• [INPUT RECORDS]

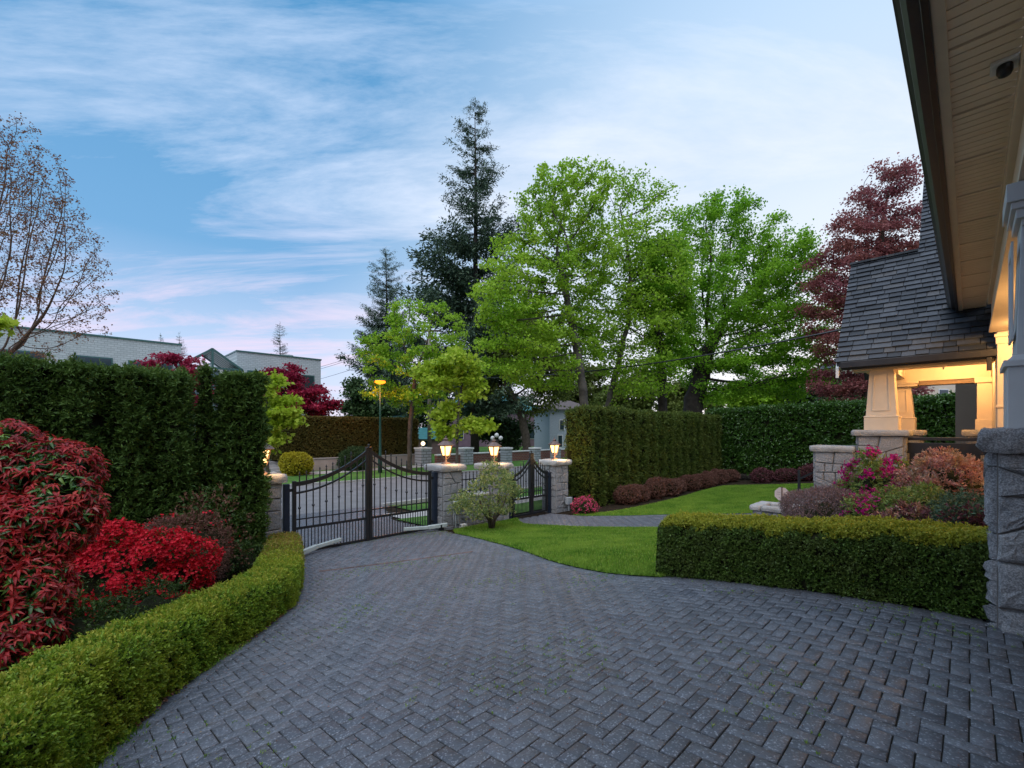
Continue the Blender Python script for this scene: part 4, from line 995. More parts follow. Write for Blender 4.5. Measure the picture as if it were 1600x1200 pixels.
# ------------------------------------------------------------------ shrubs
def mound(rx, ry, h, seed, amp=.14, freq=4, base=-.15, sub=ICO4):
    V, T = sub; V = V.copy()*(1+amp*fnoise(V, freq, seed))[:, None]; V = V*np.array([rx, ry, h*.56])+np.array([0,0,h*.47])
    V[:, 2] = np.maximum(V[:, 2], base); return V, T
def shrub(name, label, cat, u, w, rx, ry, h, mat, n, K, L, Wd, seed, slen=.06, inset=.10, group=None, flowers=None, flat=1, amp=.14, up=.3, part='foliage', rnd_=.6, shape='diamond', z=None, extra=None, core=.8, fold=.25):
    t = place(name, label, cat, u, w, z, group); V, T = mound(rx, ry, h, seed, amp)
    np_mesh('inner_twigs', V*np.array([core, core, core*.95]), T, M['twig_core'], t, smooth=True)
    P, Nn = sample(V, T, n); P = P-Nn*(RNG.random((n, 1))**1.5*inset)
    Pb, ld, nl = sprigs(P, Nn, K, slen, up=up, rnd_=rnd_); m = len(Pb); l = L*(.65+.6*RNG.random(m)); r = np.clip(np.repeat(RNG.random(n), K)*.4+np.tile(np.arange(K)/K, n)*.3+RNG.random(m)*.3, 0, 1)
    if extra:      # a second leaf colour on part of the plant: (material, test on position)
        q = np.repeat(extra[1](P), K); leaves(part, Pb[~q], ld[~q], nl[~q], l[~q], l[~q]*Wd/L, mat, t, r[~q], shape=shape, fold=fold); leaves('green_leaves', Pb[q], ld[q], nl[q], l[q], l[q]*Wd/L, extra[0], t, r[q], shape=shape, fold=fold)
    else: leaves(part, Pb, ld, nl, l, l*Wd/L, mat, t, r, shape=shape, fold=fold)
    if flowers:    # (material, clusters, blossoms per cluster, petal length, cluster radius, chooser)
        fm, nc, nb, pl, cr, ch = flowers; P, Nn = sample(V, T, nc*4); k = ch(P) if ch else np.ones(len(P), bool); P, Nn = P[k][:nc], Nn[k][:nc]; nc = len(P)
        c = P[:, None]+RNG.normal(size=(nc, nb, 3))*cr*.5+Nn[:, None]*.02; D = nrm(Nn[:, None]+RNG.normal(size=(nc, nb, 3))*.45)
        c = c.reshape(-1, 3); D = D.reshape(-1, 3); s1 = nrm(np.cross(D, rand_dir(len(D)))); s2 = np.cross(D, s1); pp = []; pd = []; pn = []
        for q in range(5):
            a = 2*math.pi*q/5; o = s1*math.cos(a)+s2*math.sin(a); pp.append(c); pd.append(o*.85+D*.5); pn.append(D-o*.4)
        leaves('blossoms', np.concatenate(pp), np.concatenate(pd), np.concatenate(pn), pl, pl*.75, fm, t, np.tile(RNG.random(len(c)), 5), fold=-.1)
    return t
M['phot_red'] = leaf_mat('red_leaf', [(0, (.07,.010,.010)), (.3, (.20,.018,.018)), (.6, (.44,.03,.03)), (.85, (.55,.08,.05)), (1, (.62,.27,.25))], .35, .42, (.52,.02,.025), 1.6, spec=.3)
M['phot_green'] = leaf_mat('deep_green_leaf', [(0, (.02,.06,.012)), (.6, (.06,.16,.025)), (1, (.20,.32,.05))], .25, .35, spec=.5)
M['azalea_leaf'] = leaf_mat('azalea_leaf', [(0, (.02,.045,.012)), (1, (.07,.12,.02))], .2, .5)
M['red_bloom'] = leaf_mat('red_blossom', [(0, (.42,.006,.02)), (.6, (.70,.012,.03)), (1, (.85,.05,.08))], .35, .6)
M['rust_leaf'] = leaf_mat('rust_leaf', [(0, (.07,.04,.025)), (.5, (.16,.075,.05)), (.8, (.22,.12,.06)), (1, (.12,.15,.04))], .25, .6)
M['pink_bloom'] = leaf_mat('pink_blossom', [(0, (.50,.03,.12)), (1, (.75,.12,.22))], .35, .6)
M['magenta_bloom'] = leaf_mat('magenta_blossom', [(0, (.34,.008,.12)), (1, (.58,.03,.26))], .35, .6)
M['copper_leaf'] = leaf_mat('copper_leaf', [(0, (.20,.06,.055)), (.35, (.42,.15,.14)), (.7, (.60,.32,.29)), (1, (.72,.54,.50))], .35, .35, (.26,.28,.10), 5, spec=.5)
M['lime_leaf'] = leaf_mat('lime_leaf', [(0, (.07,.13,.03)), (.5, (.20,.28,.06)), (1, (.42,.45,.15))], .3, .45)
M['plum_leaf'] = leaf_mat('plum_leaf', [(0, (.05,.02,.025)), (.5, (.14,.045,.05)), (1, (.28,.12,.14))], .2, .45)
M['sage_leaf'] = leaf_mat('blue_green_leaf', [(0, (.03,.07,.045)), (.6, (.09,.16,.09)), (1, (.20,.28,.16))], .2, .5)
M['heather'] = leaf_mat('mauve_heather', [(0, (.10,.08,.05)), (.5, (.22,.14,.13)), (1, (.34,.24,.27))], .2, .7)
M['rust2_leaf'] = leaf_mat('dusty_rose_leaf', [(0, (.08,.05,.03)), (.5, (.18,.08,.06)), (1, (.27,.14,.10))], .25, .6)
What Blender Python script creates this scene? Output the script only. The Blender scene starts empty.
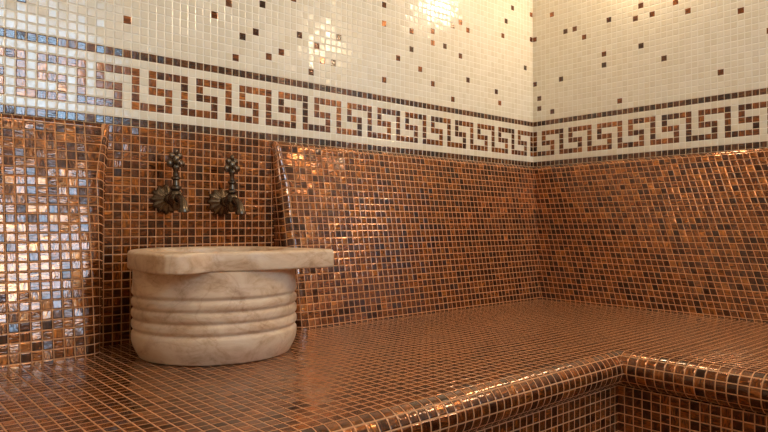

• [THE REQUEST] Every line from the start of the listing above through the line with "test on position)" should be repeated exactly; skip the pictures and add nothing else.

• [IN RESPONSE]
Continue the Blender Python script for this scene: part 4, from line 995. More parts follow. Write for Blender 4.5. Measure the picture as if it were 1600x1200 pixels.
# ------------------------------------------------------------------ shrubs
def mound(rx, ry, h, seed, amp=.14, freq=4, base=-.15, sub=ICO4):
    V, T = sub; V = V.copy()*(1+amp*fnoise(V, freq, seed))[:, None]; V = V*np.array([rx, ry, h*.56])+np.array([0,0,h*.47])
    V[:, 2] = np.maximum(V[:, 2], base); return V, T
def shrub(name, label, cat, u, w, rx, ry, h, mat, n, K, L, Wd, seed, slen=.06, inset=.10, group=None, flowers=None, flat=1, amp=.14, up=.3, part='foliage', rnd_=.6, shape='diamond', z=None, extra=None, core=.8, fold=.25):
    t = place(name, label, cat, u, w, z, group); V, T = mound(rx, ry, h, seed, amp)
    np_mesh('inner_twigs', V*np.array([core, core, core*.95]), T, M['twig_core'], t, smooth=True)
    P, Nn = sample(V, T, n); P = P-Nn*(RNG.random((n, 1))**1.5*inset)
    Pb, ld, nl = sprigs(P, Nn, K, slen, up=up, rnd_=rnd_); m = len(Pb); l = L*(.65+.6*RNG.random(m)); r = np.clip(np.repeat(RNG.random(n), K)*.4+np.tile(np.arange(K)/K, n)*.3+RNG.random(m)*.3, 0, 1)
    if extra:      # a second leaf colour on part of the plant: (material, test on position)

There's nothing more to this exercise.